National Farmers' Federation

Competitiveness on the agenda at NFF Congress

Today I welcomed the Federal Government’s Agricultural Competitiveness Green Paper announced by Agriculture Minister Barnaby Joyce MP at our biennial Congress in Canberra.
The announcement inspired a day full of energy and interesting ideas about Australian agriculture, looking at where we are now and where we are headed.
Key messages emerging from the day centred on access to capital, open dialogue and the lifestyle that makes agriculture an attractive choice.
While much of the discussion focused on better returns to the farm gate, better margins at the farm gate was seen as more important. Rural Woman of the Year Pip Job highlighted the need for balance in social, economic and environmental factors as well as astute business acumen.
Congress Principal Sponsor Coles talked about how retailers are the conduit between farmers and consumers and how important it is to tell the story of farming in a modern world. Keeping the conversation open between retailers and farmers was seen as a critical element of success.
A panel on competition for land use talked about coal seam gas, the importance of information and open dialogue and the need for access arrangements between landholders and resource companies that are mutually beneficial.
On infrastructure, we heard about the need to think more creatively about how we attract capital into agriculture. Understanding what assets we have and what our future freight requirements will be can help ensure our assets are investment ready. Keeping an open mind on foreign investment was seen as critical to securing capital.
A session on youth in agriculture highlighted the importance of succession planning to young farmers, both in terms of engaging with the process and being able to fund it. Farm business models are changing and young farmers have a different way of doing things. Embracing these changes ensures we take advantage of the opportunities that lie ahead.

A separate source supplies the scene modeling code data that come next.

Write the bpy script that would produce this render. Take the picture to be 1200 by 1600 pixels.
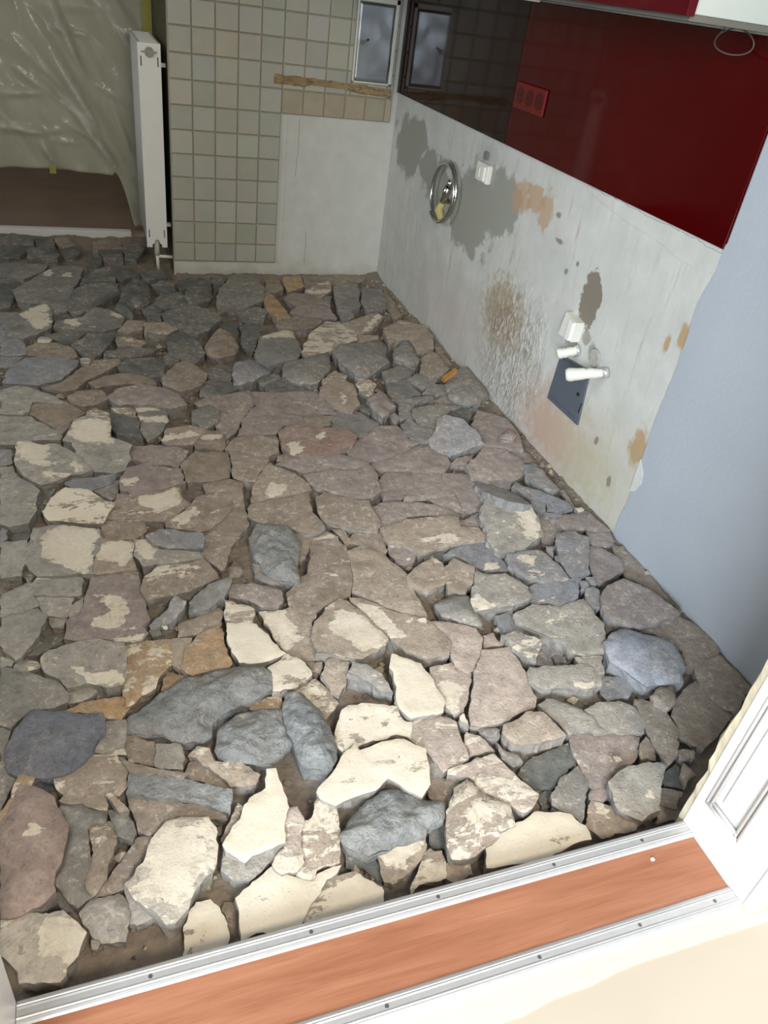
import bpy, math, random
import numpy as np
from mathutils import Vector, Matrix, Euler, noise
from mathutils.geometry import delaunay_2d_cdt

for o in list(bpy.data.objects):
    bpy.data.objects.remove(o)
scene = bpy.context.scene
COL = scene.collection

# ------------------------------------------------------------------ camera
# room axes: x to the right along the tiled wall, y away from the camera, z up;
# origin = back right corner at the level of the broken floor.
CAM_POS = Vector((-1.4115, -3.7851, 1.2739))
CAM_ROT = Euler((math.radians(55.2012), math.radians(-7.1066), math.radians(-18.7763)), 'XYZ')
FOCAL = 1199.7
cam_data = bpy.data.cameras.new('camera')
cam_data.sensor_fit = 'HORIZONTAL'
cam_data.sensor_width = 36.0
cam_data.lens = 36.0 * FOCAL / 1200.0
cam_data.clip_start = 0.02
cam = bpy.data.objects.new('camera', cam_data)
cam.location = CAM_POS
cam.rotation_euler = CAM_ROT
COL.objects.link(cam)
scene.camera = cam

# ------------------------------------------------------------------ world, lights, exposure
world = bpy.data.worlds.new('world')
scene.world = world
world.use_nodes = True
bg = world.node_tree.nodes['Background']
bg.inputs['Color'].default_value = (0.86, 0.93, 1.0, 1)
bg.inputs['Strength'].default_value = 0.75


def area_light(name, pos, target, sx, sy, power, color):
    d = bpy.data.lights.new(name, 'AREA')
    d.shape = 'RECTANGLE'
    d.size, d.size_y = sx, sy
    d.energy = power
    d.color = color
    o = bpy.data.objects.new(name, d)
    o.location = pos
    o.rotation_euler = (Vector(target) - Vector(pos)).to_track_quat('-Z', 'Y').to_euler()
    COL.objects.link(o)
    return o


# daylight window of the room the photograph is taken from (behind, to the left)
area_light('window_daylight', (-3.2, -6.2, 1.75), (-0.7, -2.4, 0.0), 1.8, 1.5, 295, (0.83, 0.91, 1.0))
# daylight through the kitchen's own window in the left wall
area_light('kitchen_daylight', (-3.55, -1.5, 1.65), (0.0, -1.3, 0.4), 1.3, 1.2, 22, (0.9, 0.95, 1.0))
# added light behind the plastic sheet, makes the film glow
area_light('sheet_glow_fill', (-2.3, 2.4, 2.2), (-1.7, 0.9, 0.2), 0.9, 0.9, 5, (1.0, 0.97, 0.9))
# added warm fill in the near room, stands in for sun bounce
area_light('warm_bounce_fill', (-1.0, -4.9, 2.35), (-0.9, -3.2, 0.0), 0.5, 0.5, 48, (1.0, 0.86, 0.68))

scene.view_settings.view_transform = 'Standard'
scene.view_settings.look = 'None'
scene.view_settings.gamma = 1.0
scene.view_settings.use_curve_mapping = False
scene.view_settings.exposure = 0.08

# ------------------------------------------------------------------ helpers
ROTM = CAM_ROT.to_matrix()


def ray(px, py):
    return ROTM @ Vector(((px - 600) / FOCAL, -(py - 800) / FOCAL, -1.0))


def hit(px, py, point, normal):
    """where the line of sight of a traced point meets a real surface"""
    d = ray(px, py)
    n = Vector(normal)
    t = (Vector(point) - CAM_POS).dot(n) / d.dot(n)
    return CAM_POS + d * t


def on_x(px, py, x=0.0):
    return hit(px, py, (x, 0, 0), (1, 0, 0))


def on_y(px, py, y=0.0):
    return hit(px, py, (0, y, 0), (0, 1, 0))


def on_z(px, py, z=0.0):
    return hit(px, py, (0, 0, z), (0, 0, 1))


def lin(r, g, b):
    f = lambda c: (c / 255 / 12.92) if c / 255 <= 0.04045 else ((c / 255 + 0.055) / 1.055) ** 2.4
    return (f(r), f(g), f(b))


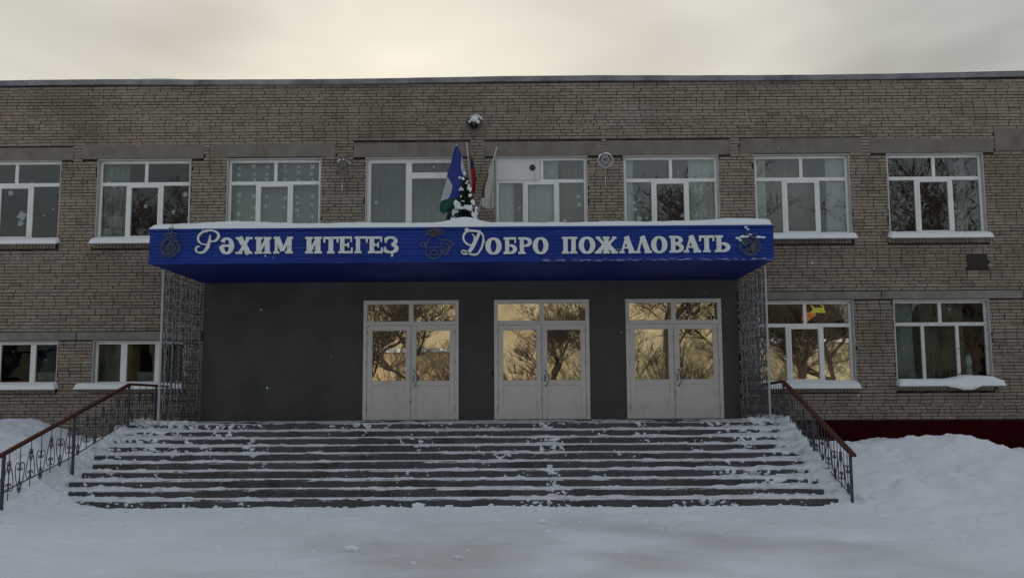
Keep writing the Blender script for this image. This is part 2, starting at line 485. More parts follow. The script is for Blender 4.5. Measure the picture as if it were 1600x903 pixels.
ZTOP = 8.95
wall = wall_plate('brick_wall', XW0, XW1, -.3, ZTOP, .022, .40, holes, MORTAR, school)
LINT = [(-14.2, -10.23, 7.205, 7.50), (-10.01, -7.23, 7.22, 7.55), (-6.98, -4.21, 7.24, 7.55), (-3.79, -1.13, 7.22, 7.555), (-.80, 1.86, 7.22, 7.555),
        (1.97, 4.79, 7.22, 7.56), (5.02, 7.77, 7.235, 7.59), (7.97, 10.755, 7.225, 7.55), (10.80, 13.6, 7.25, 7.76)]
BANDS = [(-16, -11.72, 3.085, 3.26), (-11.70, -9.97, 3.085, 3.265), (-9.95, -7.145, 3.085, 3.262), (4.87, 8.05, 3.895, 4.065), (8.07, 11.2, 3.895, 4.072), (11.22, 15, 3.89, 4.07)]
GREY = (-7.11, 4.84, 1.20, 4.36)
PL = (4.84, 15.0, -.2, 1.20)
PLL = (-16.0, -7.11, -.2, .72)
VENT = (10.0, 10.47, 4.56, 4.90)
SOLD = []
for i, (a, b) in enumerate(WIN_U):
    if i in (0, 1, 6, 7): SOLD.append((a - .02, b + .02, ZU0 - .20, ZU0 - .075))
for (a, b, c, d) in WIN_L + WIN_R: SOLD.append((a - .02, b + .02, c - .20, c - .075))
REM = [(a, b, c - .075, c) for (a, b, c, d) in holes[:8] + WIN_L + WIN_R]
excl = holes + LINT + BANDS + [GREY, PL, PLL, VENT] + SOLD + REM


def brick_faces(x0, x1, z0, z1, yf, j):
    jj = lambda s=.0025: random.uniform(-s, s)
    c = random.uniform(.002, .005)
    k = [random.uniform(.008, .02) if random.random() < .06 else 0 for _ in range(4)]
    V = [(x0, .04, z0), (x1, .04, z0), (x1, .04, z1), (x0, .04, z1),
         (x0 + jj(), yf + c, z0 + jj()), (x1 + jj(), yf + c, z0 + jj()), (x1 + jj(), yf + c, z1 + jj()), (x0 + jj(), yf + c, z1 + jj()),
         (x0 + c + k[0], yf + jj(.0015), z0 + c + k[0] * .5), (x1 - c - k[1], yf + jj(.0015), z0 + c + k[1] * .5), (x1 - c - k[2], yf + jj(.0015), z1 - c - k[2] * .5), (x0 + c + k[3], yf + jj(.0015), z1 - c - k[3] * .5)]
    F = [(8, 9, 10, 11), (4, 5, 9, 8), (5, 6, 10, 9), (6, 7, 11, 10), (7, 4, 8, 11), (0, 1, 5, 4), (1, 2, 6, 5), (2, 3, 7, 6), (3, 0, 4, 7)]
    return V, F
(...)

Overall, it was an inspiring and successful day. Tomorrow’s program promises to be just as insightful. The two broad themes of the day will be agriculture in a consumer’s world and how industry and government policies can align to improve the competitiveness of Australian agriculture.
McDonalds Australia CEO Andrew Gregory will start the day on connecting consumers to the farm, a theme that will be continued later in the day with an in-depth look at Brand Australia.
Key political players will take the stage to share their thoughts on the future role for government in agriculture. Speakers include Opposition Leader Bill Shorten MP, Shadow Agriculture Minister Joel Fitzgibbon MP, Leader of the Australian Greens Senator Christine Milne, Senator Bridget McKenzie, Senator David Leyonhjelm and Mr Clive Palmer MP.
– Brent Finlay is the President of the National Farmers’ Federation (NFF).